Como parar ou dar a partida em uma locomotiva, superando toda a inércia de milhares de toneladas? Um truque muito simples é usado…
Nem todo problema precisa de uma solução complexa complicada e cara, mas essas são as mais difíceis. Se você perguntar a dez engenheiros qual o melhor método para parar uma locomotiva, ou melhorar sua aderência em uma subida, dez pensarão me métodos complicados. É preciso genialidade para chegar a uma solução simples como usar… areia.
Trens não são brinquedo (exceto os trens de brinquedo, claro). Um trem de carga pode chegar a vários quilômetros de comprimento. Em casos extremos eles pesam mais de 18 mil toneladas, e por causa de um sujeito chamado Isaac Newton, isso é um monte de inércia.
Colocar um bicho desses em movimento não é nada fácil, muito menos pará-lo. Mesmo um trem pequeno, com apenas 3000 toneladas é puxado por uma locomotiva que não pesa mais de 200 toneladas. É preciso aplicar força de forma muito cuidadosa, pois fora o peso a única coisa que mantém a locomotiva conectada com os trilhos é o atrito deles com as rodas.
São duas peças de metal, bem lisas, material não exatamente conhecido por suas habilidades antiderrapantes. E para complicar mais ainda, note um detalhe: Todo o contato trem/trilho se resume a uma pequena parte da roda. Então você não só precisa de milhares de toneladas de tração, mas precisa aplicar essa força toda em um espaço ínfimo.
É normal as rodas das locomotivas derraparem momentaneamente, é tipo o trem cantando pneu, mas sem pneu:
Antigamente isso era bem pior, as locomotivas não tinham sensores nem controle de tração para evitar esse comportamento, e o resultado era algo assim:
Como você deve imaginar, duas peças de metal se esfregando de forma obscena a ponto de soltar faíscas não é muito bom para nenhuma das partes envolvidas.
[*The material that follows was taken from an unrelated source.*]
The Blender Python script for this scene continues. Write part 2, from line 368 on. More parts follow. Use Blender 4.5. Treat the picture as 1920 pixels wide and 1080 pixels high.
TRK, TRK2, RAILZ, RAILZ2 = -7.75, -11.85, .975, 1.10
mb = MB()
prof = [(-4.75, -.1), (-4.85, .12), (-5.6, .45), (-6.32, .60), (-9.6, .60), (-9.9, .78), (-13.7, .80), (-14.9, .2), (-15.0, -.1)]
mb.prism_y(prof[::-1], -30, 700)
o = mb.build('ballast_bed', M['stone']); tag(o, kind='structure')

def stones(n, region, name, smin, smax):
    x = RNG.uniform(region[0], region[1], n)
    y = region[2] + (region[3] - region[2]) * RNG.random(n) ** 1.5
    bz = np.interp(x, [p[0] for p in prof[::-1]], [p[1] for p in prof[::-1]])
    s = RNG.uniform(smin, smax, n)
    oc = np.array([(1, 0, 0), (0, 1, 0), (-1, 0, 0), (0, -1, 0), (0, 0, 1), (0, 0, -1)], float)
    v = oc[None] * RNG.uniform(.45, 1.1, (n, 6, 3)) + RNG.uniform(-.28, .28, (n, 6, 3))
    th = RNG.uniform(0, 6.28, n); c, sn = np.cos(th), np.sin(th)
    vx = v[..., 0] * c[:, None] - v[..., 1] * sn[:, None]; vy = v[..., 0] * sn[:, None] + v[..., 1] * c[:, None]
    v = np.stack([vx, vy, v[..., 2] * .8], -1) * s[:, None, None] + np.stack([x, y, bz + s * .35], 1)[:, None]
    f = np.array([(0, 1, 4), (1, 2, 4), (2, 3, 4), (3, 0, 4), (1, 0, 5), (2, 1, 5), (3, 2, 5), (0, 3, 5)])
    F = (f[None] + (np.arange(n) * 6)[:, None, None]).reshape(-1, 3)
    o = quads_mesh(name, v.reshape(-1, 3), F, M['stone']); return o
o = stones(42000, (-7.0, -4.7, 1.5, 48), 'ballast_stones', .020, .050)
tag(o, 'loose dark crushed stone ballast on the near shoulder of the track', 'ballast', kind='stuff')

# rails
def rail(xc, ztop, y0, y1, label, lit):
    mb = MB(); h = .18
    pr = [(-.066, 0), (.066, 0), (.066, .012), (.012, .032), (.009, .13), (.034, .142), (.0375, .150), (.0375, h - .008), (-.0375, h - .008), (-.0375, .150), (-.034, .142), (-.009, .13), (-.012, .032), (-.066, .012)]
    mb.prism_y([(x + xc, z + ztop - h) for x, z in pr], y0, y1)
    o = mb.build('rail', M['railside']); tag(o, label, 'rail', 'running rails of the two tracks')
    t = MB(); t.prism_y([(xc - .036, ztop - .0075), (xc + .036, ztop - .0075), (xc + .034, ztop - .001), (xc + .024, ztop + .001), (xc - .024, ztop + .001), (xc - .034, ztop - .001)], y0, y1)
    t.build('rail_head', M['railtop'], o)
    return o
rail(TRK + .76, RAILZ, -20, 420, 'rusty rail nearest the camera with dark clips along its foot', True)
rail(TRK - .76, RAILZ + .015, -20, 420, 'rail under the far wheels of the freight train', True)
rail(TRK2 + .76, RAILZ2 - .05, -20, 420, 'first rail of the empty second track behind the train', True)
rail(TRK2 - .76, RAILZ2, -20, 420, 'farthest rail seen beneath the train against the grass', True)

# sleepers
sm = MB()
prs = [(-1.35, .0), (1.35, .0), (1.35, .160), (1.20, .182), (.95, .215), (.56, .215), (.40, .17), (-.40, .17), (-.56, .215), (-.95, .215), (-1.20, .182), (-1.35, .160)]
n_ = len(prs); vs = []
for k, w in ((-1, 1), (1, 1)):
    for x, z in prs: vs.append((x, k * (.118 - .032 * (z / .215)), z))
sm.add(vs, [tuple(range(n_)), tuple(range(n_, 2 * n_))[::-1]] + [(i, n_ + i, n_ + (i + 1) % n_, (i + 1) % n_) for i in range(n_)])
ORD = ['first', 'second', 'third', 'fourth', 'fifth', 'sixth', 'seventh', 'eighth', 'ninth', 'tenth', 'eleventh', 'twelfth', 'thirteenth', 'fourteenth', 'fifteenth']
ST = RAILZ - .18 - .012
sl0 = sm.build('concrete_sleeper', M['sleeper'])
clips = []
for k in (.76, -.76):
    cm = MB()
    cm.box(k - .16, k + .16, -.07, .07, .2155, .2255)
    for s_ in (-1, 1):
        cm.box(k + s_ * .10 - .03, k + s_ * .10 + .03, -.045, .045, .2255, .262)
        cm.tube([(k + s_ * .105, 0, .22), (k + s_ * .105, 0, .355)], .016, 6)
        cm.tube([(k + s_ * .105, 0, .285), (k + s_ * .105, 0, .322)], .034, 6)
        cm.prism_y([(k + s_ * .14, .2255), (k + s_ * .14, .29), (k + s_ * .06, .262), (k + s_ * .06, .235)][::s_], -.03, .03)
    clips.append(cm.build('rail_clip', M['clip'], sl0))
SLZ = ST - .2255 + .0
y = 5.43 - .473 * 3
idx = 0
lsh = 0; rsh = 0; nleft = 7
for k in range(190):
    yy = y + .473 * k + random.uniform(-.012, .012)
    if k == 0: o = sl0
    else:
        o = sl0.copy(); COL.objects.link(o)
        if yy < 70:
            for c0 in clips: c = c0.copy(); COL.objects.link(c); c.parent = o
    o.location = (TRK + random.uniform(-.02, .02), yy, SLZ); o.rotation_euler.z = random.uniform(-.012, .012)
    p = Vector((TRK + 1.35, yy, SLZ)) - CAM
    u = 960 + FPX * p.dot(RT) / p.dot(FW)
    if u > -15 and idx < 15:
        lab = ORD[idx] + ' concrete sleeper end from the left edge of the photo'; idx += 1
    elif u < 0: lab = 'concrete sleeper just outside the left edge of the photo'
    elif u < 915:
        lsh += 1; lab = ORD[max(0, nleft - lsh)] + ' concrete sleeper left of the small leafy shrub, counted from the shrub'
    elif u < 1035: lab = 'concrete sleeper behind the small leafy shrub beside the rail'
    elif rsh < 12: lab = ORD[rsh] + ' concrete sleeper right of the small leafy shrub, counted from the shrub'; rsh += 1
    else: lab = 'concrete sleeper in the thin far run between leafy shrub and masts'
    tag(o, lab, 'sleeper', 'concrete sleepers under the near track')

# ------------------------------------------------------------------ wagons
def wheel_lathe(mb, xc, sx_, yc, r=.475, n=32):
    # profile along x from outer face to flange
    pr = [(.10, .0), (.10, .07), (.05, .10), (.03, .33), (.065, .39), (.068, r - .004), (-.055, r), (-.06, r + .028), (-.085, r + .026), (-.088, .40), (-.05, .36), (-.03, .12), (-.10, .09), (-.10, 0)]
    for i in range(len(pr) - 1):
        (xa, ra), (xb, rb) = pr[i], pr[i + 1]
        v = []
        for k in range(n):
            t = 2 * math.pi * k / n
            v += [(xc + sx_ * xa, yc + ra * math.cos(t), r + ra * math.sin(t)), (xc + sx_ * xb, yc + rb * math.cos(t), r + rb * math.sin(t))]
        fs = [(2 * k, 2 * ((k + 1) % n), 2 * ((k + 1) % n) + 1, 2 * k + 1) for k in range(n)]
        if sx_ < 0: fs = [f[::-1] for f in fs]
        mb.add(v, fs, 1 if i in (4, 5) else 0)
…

O trilho e as rodas sofrem desgaste inaceitável, em alguns casos os trilhos são destruídos, com a roda girando em falso e cavando um buraco, exigindo a paralisação da linha e troca do trilho.
Isso é ruim, a solução seria aumentar o atrito, talvez cavando raias nos trilhos e nas rodas, mas com isso o conjunto como um todo exigiria mais energia para se manter em movimento. A vantagem do trem é justamente gastar pouca energia depois que embala.
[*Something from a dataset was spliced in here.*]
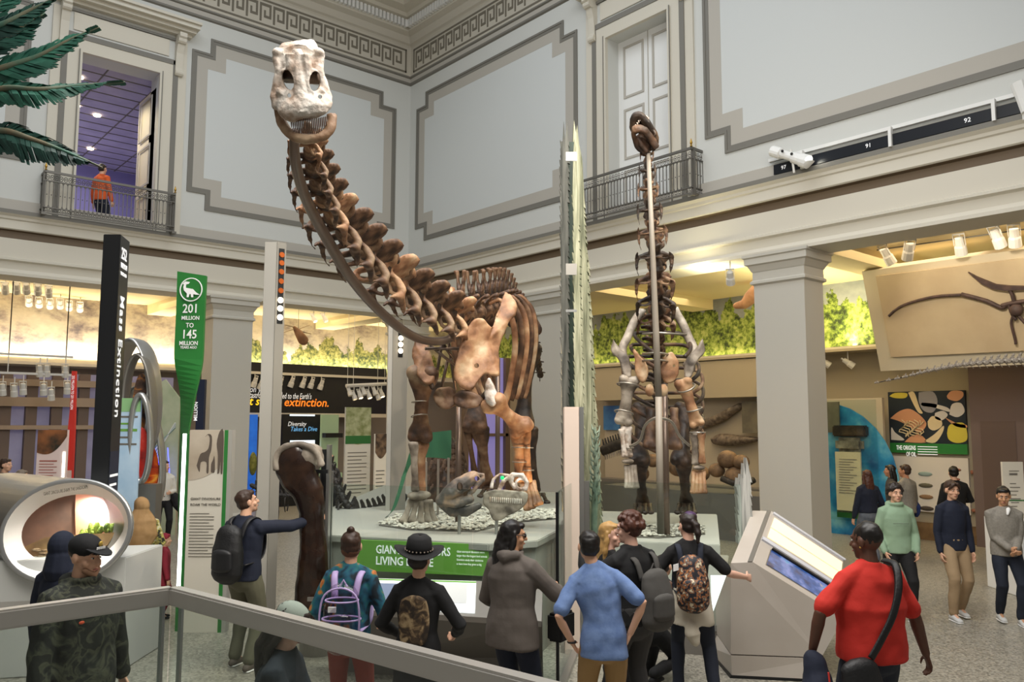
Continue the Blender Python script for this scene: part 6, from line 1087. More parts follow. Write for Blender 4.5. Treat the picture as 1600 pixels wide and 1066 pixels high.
# white slanted sign and bench at the right edge, dark opening
a = PX(1562, 850, 15.0); t = thing('info_panel', 'narrow white info pillar at the right edge behind the man in the grey sweater', 'info panel', P(1580, 860, 13.5)); p = P(1566, 722, 13.2); t.location = (p.x, p.y, 0)
M().slab(V((p.x, p.y, 0)), AXR, UP, .33, p.z, -.05).build('panel_board', 'pale_panel', t)
for i in range(9): M().slab(V((p.x, p.y, p.z-.15-.06*i-.08*(i > 1)))+AXR*.1-AXF*.003, AXR, UP, .16-.03*(i % 3), .012+.02*(i == 1), .002).build('text_line', 'ink', t)
M().slab(V((p.x, p.y, p.z-.62))-AXF*.003, AXR, UP, .33, .02, .002).build('green_line', 'green', t)
p = P(1588, 870, 12.2); t = thing('white_bench', 'plain white display block at the right edge beside the man in the grey sweater', 'display block', (p.x, p.y, 0)); M().slab(V((p.x, p.y, 0)), AXR, UP, .8, 1.1, -.8).build('block', 'white_paint', t, bevel=.01)
struct(M().box((XB-.45, -4, 0), (XB-.3, PX(1520, 700, XB-.4).y, 4.3)).build('wall_dark_return', mat('mauve_brown', '6b5a55', .7))); struct(M().box((XB-.46, PX(1590, 700, XB-.4).y, 0), (XB-.44, PX(1535, 700, XB-.4).y, 2.6)).build('door_3', mat('door_brown', '5e4c44', .6)))
struct(M().box((XB-.26, -4, 0), (XB-.2, YB, .38)).build('baseboard_right', 'wood_base'))
# projector sculpture: brown arm shape on mural at column, crab on mural
t = thing('sloth_claw_model', 'brown curved animal limb model hanging before the tree mural left of the rightmost column', 'animal model', PX(1170, 462, 17.5)); M().limb([PX(x, y, 17.5) for x, y in ((1150, 478), (1162, 476), (1172, 466), (1184, 455), (1196, 452))], [.08, .12, .17, .2, .2]).build('limb', mat('brown_hide', '8a6244', .7, col2='a97f5c', scale=5), t, smooth=True); M().tube([PX(1190, 452, 17.5), V((17.5, PX(1190, 452, 17.5).y, 6.0))], .01, 5).build('wire', 'dark_metal', t)
t = thing('insect_model', 'giant brown dragonfly model hanging before the left aisle mural', 'animal model', PY(466, 520, 21.5)); c = PY(466, 520, 21.5); M().limb([PY(460, 512, 21.5), c, PY(474, 532, 21.5)], [.05, .11, .15]).build('body', 'brown_hide', t, smooth=True)
for a_, b_ in (((460, 514), (443, 520)), ((462, 512), (446, 508)), ((468, 514), (484, 508)), ((470, 518), (486, 522))): M().limb([PY(*a_, 21.5), PY(*b_, 21.5)], [(.05, .012), (.03, .008)], 8).build('wing', mat('wing_tan', 'a08a68', .5), t, smooth=True)
M().tube([c, V((c.x, c.y, 6.0))], .006, 5).build('wire', 'dark_metal', t)
# ---- painted metal palm fronds, upper left
mat('frond_green', '1a4a3e', .5, col2='35705c', scale=5); mat('frond_dark', '10302b', .5, col2='214e42', scale=5); mat('frond_tip', '3f6a5a', .5, col2='7a6a52', scale=5)
dF2 = 4.6; kf = kd_(dF2); root = P(-60, 200, dF2); t = thing('palm_fronds', 'dark green painted cycad leaf fan reaching in at the upper left', 'plant sculpture', (root.x, root.y, 0)); M().tube([V((root.x, root.y, 0)), root+UP*.5], .12, 14).build('trunk', 'frond_dark', t)
def frond(name, spine, wdt, seed, droop, m, d0=0):
    rnd = random.Random(seed); sp = crom([tuple(P(x, y, dF2+d0+e)) for x, y, e in spine], 12); n = len(sp); w = M(); w.tube([V(p) for p in sp], [.022*(1-i/n)+.004 for i in range(n)], 6); w2 = M()
    for i in range(n-1):
        f = i/(n-1); p = V(sp[i]); tt = (V(sp[i+1])-p).normalized(); nn = tt.cross(AXF).normalized(); L = wdt*(sin(pi*min(1, f*.8+.28))**.6)*(1-.35*f)
        for sg in (-1, 1):
            lw = (V(sp[i+1])-p).length*.85; ll = L*rnd.uniform(.86, 1.08)*(1 if sg < 0 else .85); dr = (nn*sg*.75+tt*.75).normalized(); e1 = p+dr*ll*.6+AXF*(rnd.uniform(-.02, .02)+sg*.02); e2 = p+dr*ll+tt*ll*.15-UP*droop*ll*.3+AXF*sg*.03
            a0, a1 = p-tt*lw, p+tt*lw; b0, b1 = e1-tt*lw*1.05, e1+tt*lw*1.05; c0 = e2-tt*lw*.5; c1 = e2+tt*lw*.5; th = AXF*.008
            for hx in ([a0, a1, b1, b0], [b0, b1, c1, c0]): w2.hexa([q for q in hx]+[q+th for q in hx])
    fr = w2.build(name, m, t, nm=1); w.build('midrib', 'frond_tip', fr if 0 else t, smooth=True)
frond('frond', [(-60, 60, 0), (0, 40, 0), (50, 15, .05), (105, -12, .1)], .14, 1, .3, 'frond_dark'); frond('frond', [(-60, 130, 0), (0, 108, .0), (60, 88, .05), (110, 62, .1), (155, 42, .15)], .17, 2, .3, 'frond_green')
frond('frond', [(-60, 170, 0), (0, 140, 0), (60, 140, 0), (120, 134, .1), (195, 128, .2)], .13, 3, 1.0, 'frond_green', -.1); frond('frond', [(-60, 220, 0), (0, 205, 0), (50, 218, 0), (100, 236, .05), (160, 262, .15)], .15, 4, 1.2, 'frond_dark', -.15)
frond('frond', [(-40, 50, .2), (-20, 20, .2), (10, -10, .25), (50, -50, .3)], .2, 5, .3, 'frond_green', .2); frond('frond', [(-60, 100, .2), (-20, 70, .2), (30, 45, .25), (70, 20, .3)], .2, 6, .3, 'frond_dark', .25)
# hall spotlights on the exhibits
spot('skull_spot', (4.2, 1.5, 12.5), P(475, 150, 5.2), 650, (1, .95, .88), 14); spot('neck_spot', (1.5, 10, 11.5), P(600, 420, 8), 190, AMB, 40)
spot('body_spot', (9.5, 3.0, 11), P(740, 560, 10.3), 1200, (1, .84, .64), 32); spot('leg_uplight', P(880, 830, 9.6), P(790, 640, 10.3), 60, AMB, 60); spot('rear_spot', (3.5, 13, 10.5), P(790, 520, 12), 500, AMB, 45)
spot('rearing_spot', (6.5, 2.0, 12), P(1030, 620, 10.6), 900, (1, .92, .8), 26); spot('bark_spot', (7.5, 3, 8), P(915, 500, 9.9), 260, (1, .95, .75), 50)
spot('plinth_spot', (6.5, 6.5, 12.5), PZ(720, 815, 1.27), 1400, (1, .97, .92), 28); spot('plinth_spot', (9, 5.0, 12.5), (9.2, 7.3, 1), 900, (1, .97, .92), 22)
spot('era_sign_spot', (1.5, 5, 9), P(300, 560, 10.6), 260, (1, .95, .85), 50); spot('panel_spot', (2.6, 5.5, 5.8), P(330, 800, 10.2), 160, (1, .93, .82), 45)
area('hall_fill', (4.5, 3.5, 7.6), (6.5, 9.5, 1.5), 7, 5, 600, (1, .95, .88))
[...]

Ah sim, parar também é um problema. O mesmo baixo atrito que faz a locomotiva ter dificuldades em entrar em movimento faz com que reduzir a velocidade também dê trabalho. Se você reduzir a rotação das rodas a ponto de travarem, parabéns, você estragou suas rodas.
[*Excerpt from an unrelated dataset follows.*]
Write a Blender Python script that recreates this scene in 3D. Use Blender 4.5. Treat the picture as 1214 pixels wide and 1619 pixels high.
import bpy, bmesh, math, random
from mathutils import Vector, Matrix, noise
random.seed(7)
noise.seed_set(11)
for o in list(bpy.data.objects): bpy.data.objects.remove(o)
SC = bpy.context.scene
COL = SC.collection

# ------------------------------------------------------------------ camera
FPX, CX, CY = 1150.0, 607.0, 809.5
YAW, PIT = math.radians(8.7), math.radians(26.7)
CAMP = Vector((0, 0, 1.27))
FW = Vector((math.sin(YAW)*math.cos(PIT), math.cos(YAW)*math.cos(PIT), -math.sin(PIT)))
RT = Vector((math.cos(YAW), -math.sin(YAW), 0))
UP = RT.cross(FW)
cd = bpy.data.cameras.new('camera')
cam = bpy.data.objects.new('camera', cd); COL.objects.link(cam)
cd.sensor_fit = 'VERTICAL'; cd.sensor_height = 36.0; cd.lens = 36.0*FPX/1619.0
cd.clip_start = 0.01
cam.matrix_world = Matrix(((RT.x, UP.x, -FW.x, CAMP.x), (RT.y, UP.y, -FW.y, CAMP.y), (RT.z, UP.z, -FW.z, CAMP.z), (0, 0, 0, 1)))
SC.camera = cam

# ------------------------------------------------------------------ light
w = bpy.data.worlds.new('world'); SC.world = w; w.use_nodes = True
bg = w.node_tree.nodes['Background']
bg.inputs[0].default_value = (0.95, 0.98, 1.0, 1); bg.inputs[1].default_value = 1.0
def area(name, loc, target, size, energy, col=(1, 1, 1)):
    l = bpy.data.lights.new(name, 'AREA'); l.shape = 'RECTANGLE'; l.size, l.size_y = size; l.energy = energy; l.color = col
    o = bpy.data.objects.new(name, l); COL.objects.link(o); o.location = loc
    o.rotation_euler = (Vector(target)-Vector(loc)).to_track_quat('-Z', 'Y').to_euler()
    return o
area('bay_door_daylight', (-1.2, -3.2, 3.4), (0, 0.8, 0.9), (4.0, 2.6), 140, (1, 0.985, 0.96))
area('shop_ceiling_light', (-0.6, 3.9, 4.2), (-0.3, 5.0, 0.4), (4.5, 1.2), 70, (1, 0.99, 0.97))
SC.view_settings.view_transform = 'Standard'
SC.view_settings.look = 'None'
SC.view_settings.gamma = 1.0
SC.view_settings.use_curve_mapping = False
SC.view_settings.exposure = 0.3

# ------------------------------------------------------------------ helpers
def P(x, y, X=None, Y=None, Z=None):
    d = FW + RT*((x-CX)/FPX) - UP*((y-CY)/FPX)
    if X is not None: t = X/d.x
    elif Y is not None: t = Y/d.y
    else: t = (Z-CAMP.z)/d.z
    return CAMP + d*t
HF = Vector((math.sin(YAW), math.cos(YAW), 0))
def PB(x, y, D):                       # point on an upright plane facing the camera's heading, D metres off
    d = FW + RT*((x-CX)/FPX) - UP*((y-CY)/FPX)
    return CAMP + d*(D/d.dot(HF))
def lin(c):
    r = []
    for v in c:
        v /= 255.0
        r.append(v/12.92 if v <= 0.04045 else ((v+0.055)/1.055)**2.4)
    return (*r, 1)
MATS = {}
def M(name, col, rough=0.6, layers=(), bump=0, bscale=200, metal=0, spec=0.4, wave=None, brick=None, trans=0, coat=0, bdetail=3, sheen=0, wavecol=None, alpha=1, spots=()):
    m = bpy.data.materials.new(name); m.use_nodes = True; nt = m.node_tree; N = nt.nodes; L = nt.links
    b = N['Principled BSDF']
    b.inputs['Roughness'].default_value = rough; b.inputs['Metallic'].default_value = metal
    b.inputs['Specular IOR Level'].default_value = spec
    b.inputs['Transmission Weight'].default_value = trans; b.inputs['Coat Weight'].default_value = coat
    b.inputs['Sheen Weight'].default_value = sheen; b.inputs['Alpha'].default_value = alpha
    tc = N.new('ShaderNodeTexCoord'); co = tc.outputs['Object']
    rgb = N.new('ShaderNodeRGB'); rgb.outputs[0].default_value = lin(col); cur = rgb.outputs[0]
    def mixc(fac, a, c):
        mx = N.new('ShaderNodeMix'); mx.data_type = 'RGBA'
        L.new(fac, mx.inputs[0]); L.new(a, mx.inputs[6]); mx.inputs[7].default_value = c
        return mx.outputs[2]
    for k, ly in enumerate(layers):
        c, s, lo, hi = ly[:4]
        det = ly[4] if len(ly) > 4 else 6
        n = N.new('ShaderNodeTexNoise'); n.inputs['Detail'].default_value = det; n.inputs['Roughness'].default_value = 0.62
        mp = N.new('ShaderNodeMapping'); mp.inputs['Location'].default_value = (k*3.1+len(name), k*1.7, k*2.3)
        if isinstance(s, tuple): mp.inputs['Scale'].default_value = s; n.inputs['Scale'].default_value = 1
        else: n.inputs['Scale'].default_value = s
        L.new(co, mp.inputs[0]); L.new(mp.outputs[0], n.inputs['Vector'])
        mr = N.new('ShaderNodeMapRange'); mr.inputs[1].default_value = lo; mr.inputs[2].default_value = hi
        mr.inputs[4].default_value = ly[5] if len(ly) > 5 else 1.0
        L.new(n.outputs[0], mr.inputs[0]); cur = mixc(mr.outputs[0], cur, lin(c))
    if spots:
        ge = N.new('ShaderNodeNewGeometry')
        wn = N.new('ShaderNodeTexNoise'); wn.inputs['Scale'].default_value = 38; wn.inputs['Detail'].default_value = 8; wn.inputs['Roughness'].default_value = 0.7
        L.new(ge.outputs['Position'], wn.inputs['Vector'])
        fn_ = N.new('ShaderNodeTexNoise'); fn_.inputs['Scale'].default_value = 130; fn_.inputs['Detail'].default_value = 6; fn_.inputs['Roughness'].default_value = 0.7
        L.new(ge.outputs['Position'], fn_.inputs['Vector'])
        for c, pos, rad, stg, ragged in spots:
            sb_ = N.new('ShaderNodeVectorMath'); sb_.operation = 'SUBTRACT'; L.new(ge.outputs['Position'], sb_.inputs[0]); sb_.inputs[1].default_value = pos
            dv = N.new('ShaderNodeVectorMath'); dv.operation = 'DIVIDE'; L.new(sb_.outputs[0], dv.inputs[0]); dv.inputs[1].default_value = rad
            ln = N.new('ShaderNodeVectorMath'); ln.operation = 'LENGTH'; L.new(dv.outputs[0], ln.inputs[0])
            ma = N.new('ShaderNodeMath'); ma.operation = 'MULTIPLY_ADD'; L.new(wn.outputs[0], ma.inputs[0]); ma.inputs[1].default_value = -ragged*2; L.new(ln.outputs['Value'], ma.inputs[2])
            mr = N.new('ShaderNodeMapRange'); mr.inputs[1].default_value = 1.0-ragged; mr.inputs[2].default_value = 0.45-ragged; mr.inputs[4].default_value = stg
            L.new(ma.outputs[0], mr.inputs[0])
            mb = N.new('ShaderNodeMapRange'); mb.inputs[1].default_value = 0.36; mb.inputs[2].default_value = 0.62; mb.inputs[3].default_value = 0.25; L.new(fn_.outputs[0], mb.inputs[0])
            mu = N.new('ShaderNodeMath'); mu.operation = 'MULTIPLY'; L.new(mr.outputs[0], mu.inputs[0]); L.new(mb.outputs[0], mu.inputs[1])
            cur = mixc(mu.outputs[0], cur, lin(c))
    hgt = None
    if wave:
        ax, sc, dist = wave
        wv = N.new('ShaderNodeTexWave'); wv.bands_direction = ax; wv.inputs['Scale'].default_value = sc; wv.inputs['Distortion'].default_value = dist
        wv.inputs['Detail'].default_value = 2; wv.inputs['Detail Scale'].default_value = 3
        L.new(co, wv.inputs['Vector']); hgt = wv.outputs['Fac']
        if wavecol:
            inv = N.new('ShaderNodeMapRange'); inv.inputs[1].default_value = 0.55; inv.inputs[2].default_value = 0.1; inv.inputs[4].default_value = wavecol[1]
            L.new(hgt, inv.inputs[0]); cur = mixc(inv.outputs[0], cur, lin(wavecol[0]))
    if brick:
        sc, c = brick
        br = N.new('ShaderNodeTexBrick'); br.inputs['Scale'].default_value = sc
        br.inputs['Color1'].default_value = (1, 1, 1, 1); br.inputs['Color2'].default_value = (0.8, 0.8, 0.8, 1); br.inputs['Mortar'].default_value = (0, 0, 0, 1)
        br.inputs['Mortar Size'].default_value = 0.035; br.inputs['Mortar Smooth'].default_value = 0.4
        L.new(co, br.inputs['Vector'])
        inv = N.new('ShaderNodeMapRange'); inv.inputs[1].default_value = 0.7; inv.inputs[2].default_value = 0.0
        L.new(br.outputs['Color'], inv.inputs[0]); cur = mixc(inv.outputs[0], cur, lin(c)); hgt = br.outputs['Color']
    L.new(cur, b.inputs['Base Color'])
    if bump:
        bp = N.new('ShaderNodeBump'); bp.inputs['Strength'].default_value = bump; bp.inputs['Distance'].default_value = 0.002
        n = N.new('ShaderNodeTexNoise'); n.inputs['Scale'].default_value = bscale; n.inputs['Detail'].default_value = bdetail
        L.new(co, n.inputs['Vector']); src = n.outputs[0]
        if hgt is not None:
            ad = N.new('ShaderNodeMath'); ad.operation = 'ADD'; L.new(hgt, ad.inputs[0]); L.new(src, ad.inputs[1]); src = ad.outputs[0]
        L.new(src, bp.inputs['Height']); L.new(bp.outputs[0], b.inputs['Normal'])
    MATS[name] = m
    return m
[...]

Felizmente (faz muito tempo) foi pensada uma solução extremamente simples para alterar sob demanda o atrito da interface trilhos/roda: Areia.
Certo, nem todo mundo é fã de areia, ela é áspera, incomoda, irrita e entra em tudo que é lugar, mas tem sua utilidade. Areia aumenta imensamente o atrito entre quaisquer partes envolvidas, um dos motivos de pouquíssimos filmes educativos serem gravados na praia, mas no nosso caso, é tudo que precisamos.
Locomotivas são equipadas com (não conte pros seus gatos) caixas de areia.
Nas locomotivas a vapor elas ficavam no alto, aquecidas pelo calor da caldeira. Um sistema de gravidade e vapor transportava a areia até as rodas. Em equipamentos mais modernos, como os feitos pela Knorr-Bremse (achava que eles eram só caldo de galinha né?) as caixas de areia ficam mais próximas às rodas da locomotiva:
Esse sistema tem uma serpentina interna ligada ao sistema elétrico do trem, usada para manter a areia aquecida e seca. Uma conexão pneumática usa ar comprimido para soprar areia direto nas rodas, aumentando imensamente o atrito quando necessário, evitando que as rodas derrapem, gerando mais tração.
Várias linhas ferroviárias só existem por causa dessa tecnologia, sem elas os trens não seriam capazes de subir determinadas ladeiras ou descê-las em segurança. Aqui o bicho em funcionamento:
Não se engane, muita tentativa e erro aconteceu até chegarem nessa resposta simples, e mesmo hoje trilhos precisam ser constantemente limpos, para evitar que a areia forme um filme não-condutor e interrompa os sinais elétricos entre o trem e os trilhos, usados para monitoramento ou, no caso dos trens elétricos, como o aterramento do sistema. Mesmo assim, é uma tecnologia de mais de 100 anos que até agora ninguém conseguiu subsitituir por nada melhor, mais barato ou mais eficiente.